Even though The Warehouse has gotten a reputation for hosting hardcore shows, Oaklynn says they love the people in the hardcore scene, mainly because the audience isn’t afraid to dance to their catchy pop-rock music.

 

Brandon Ray, the lead vocalist of hardcore band Axiom, explains why a place like The Warehouse is important: “It’s something better to do than what most kids get themselves into these days. It keeps them out of trouble. It keeps them entertained. They have somewhere to go if they have something going wrong at home or school or at work. It’s just a place to be free, to be yourself, to be with people you care about it. It’s almost like a family, honestly”

 

Alex added, “The first time I ever went [to the Warehouse] was actually with our last drummer. Some dude he knew was playing a show, so I just went. And I kept going. It felt like a good place to me.”

 

Alex Preavett, of Gateway 2 Nowhere, didn’t play the benefit show, but wanted to share his first experience at The Warehouse: “We just finished seventh grade. I really didn’t know what to expect about it. When I got there, I felt very welcome and was definitely show some of God’s love. Everyone there was supportive to every band, and the friendly atmosphere made me come back.”

 

The Warehouse isn’t just positively affecting the bands that play there. “I used to be in bands and friends with a lot of bands that played at the Warehouse before I ever started to work there,” says James Black. “Before working at the warehouse I was never a believe or a follower of Christ. I always went to church youth just to hang out with friends. I only knew of God but never accepted him into my life.

 

“December 18, 2008, my mom passed away. It was one of the hardest things that has ever happened in my life. The next few days and nights I was looked up in my room and stayed away from the world. One day, a friend of mine who was in a band I helped out with ask me to come to a show. Before then I would go to the warehouse only when my friends played and never really got the idea of it being a God loving place.

 

“After the show I ask to have some one-on-one time with Casey and some of the other staff. It took the love from other people that I didn't really know to spark something in me. After that I felt an energy in the place I've never felt before and with the people there.

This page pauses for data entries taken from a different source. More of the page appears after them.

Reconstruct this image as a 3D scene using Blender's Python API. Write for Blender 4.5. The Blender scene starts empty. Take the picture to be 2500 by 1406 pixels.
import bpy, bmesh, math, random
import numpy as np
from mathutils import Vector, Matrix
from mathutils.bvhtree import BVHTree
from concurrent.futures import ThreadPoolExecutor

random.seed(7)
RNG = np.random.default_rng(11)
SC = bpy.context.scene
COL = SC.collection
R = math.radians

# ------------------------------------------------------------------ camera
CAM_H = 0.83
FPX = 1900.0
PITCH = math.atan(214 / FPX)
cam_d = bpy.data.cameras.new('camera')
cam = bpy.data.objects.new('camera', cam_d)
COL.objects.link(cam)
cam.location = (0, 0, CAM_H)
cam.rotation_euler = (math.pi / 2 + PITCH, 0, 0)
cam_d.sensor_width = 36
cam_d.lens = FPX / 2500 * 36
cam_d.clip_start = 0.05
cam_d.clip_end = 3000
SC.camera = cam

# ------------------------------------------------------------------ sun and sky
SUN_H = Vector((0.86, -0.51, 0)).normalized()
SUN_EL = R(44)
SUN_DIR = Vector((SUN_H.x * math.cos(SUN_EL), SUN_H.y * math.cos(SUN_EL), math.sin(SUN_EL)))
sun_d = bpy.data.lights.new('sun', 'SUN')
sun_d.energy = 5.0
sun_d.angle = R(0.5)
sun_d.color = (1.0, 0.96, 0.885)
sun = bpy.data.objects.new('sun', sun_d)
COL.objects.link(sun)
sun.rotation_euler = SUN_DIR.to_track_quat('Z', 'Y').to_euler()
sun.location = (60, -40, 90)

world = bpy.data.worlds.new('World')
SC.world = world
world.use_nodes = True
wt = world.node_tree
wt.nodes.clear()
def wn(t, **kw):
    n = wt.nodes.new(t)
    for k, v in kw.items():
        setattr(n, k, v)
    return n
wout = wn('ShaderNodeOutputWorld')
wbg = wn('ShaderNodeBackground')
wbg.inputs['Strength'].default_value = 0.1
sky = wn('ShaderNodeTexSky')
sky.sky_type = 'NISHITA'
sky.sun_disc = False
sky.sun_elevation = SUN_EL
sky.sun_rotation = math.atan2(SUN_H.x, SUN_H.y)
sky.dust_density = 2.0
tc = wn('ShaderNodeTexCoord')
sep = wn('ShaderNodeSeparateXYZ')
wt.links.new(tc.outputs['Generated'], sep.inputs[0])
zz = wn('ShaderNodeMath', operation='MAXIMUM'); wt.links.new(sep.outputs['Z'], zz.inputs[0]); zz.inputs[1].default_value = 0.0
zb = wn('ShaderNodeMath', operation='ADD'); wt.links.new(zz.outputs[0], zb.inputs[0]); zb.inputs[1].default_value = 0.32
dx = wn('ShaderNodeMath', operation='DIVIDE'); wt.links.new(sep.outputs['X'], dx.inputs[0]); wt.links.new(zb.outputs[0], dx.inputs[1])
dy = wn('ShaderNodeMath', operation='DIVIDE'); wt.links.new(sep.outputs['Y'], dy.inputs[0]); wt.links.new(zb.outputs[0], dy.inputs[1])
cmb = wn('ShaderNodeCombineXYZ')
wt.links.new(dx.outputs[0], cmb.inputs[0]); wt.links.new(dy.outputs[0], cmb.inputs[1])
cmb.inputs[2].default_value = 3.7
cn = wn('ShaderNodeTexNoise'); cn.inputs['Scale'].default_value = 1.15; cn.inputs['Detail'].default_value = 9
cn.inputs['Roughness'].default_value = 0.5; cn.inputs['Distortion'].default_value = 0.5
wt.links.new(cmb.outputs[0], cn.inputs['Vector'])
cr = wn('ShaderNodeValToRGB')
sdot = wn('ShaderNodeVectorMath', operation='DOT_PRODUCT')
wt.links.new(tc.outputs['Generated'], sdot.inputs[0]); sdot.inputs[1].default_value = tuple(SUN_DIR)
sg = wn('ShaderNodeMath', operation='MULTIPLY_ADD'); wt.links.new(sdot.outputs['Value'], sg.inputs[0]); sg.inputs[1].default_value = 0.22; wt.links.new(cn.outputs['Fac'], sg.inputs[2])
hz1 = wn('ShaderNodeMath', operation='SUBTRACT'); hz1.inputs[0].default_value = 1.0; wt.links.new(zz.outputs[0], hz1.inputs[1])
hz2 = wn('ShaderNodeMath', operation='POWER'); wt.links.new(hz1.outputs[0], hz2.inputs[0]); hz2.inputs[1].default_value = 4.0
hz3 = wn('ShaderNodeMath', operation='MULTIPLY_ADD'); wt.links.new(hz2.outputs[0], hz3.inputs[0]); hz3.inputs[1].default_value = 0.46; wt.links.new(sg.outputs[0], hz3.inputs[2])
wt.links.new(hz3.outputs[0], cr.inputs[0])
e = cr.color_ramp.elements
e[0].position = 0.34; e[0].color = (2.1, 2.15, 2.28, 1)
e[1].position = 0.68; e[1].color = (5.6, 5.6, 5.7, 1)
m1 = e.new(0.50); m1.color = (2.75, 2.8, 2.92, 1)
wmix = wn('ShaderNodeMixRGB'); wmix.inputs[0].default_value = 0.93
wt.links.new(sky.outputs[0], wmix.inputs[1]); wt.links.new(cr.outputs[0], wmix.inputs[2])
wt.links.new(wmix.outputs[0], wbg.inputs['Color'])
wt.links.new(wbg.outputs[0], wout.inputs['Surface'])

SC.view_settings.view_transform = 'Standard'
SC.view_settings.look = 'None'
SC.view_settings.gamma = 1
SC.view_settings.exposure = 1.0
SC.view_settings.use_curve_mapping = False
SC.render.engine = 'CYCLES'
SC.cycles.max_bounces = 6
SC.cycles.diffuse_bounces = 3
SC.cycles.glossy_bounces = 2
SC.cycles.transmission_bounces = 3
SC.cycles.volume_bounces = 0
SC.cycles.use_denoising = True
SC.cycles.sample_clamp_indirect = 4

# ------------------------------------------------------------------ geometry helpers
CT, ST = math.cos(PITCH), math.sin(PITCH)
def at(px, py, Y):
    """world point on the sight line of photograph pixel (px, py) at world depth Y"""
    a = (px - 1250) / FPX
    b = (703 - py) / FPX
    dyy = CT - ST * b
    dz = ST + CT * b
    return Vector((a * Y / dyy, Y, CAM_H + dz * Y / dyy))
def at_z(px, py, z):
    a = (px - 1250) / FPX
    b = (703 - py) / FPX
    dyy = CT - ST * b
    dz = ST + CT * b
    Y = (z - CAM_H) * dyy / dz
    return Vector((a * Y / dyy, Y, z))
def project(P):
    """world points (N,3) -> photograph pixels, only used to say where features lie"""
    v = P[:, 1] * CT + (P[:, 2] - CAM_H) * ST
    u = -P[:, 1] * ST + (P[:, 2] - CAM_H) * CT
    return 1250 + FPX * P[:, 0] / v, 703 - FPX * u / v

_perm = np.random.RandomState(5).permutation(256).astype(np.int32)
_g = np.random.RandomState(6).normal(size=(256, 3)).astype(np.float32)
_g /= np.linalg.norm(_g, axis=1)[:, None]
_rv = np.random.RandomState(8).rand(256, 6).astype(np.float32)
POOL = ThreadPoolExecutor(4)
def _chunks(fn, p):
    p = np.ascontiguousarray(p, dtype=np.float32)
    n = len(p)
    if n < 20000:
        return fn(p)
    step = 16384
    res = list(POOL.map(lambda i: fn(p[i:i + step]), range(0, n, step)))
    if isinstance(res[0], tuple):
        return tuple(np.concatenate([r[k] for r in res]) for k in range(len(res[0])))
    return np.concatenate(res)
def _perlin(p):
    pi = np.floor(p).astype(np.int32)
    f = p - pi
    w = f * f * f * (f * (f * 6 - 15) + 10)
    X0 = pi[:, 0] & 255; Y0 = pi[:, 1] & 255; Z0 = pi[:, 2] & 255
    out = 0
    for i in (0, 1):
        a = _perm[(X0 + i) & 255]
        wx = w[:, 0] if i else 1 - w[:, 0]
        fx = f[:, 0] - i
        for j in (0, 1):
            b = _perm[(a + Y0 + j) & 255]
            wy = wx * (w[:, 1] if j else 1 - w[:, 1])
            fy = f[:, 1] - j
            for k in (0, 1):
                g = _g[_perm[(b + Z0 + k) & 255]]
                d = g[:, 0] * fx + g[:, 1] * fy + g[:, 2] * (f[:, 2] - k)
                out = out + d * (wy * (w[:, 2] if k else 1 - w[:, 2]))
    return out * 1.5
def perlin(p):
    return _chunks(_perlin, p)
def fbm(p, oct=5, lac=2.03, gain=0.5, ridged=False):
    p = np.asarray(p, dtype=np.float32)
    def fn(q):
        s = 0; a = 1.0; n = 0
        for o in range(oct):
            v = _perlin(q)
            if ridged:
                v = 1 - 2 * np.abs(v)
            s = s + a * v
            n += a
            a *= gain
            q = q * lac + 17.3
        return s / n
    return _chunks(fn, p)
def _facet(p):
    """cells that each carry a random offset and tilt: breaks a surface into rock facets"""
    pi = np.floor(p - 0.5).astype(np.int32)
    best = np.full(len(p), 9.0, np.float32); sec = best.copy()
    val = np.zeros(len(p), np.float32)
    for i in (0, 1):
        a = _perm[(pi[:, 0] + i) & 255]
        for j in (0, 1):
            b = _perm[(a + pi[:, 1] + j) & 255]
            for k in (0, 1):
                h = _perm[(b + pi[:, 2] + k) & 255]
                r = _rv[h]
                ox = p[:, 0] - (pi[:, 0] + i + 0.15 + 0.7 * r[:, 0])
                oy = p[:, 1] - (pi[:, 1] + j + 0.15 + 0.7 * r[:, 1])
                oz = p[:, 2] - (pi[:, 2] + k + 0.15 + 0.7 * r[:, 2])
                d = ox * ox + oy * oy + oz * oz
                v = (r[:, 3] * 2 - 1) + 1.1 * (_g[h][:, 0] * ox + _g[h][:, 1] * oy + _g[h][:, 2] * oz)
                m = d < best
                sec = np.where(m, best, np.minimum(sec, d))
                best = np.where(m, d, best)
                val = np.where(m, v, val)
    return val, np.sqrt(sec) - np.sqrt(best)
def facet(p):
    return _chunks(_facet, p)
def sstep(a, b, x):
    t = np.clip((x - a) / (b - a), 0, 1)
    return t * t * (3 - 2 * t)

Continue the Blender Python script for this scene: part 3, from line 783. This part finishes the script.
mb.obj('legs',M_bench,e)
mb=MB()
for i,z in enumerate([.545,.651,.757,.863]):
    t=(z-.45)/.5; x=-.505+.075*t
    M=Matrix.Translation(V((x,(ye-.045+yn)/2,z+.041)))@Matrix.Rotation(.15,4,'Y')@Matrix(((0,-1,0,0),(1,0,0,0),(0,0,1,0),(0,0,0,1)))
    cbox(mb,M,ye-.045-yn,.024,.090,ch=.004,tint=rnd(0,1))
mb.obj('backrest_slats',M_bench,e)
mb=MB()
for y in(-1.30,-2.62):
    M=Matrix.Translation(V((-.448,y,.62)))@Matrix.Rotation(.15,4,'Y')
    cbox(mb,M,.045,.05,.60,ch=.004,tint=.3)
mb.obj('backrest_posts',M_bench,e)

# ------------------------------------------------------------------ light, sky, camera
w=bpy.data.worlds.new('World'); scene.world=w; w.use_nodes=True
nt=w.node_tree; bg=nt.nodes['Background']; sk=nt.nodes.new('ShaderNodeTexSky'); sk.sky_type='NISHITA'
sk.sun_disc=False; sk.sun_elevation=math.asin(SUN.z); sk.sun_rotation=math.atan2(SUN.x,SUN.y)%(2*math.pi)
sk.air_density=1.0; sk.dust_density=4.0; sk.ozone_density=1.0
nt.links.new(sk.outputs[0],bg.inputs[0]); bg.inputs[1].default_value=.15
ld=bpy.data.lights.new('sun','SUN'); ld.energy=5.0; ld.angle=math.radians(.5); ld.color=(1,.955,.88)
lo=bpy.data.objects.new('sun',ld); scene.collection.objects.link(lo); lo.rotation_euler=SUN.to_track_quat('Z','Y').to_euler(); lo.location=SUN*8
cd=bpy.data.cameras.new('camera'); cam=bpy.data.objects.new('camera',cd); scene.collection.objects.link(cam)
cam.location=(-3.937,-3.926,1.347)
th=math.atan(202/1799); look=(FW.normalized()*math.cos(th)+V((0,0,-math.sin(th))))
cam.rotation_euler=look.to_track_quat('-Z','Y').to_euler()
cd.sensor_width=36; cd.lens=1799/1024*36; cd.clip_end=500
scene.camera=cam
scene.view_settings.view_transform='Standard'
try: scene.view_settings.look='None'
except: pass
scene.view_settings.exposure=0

It took other people talking to me and praying for me and just loving me to open my eyes and see the real God.

 

“I’ve met so many awesome people and bands and Christ followers at that [the Warehouse]. I’ve fellowship with many kids and opened their eyes, like Casey and the rest did for me years ago. The Warehouse has been one of the greatest things in my life. It is my home away from home. Without it, I don't know where I'd be today.”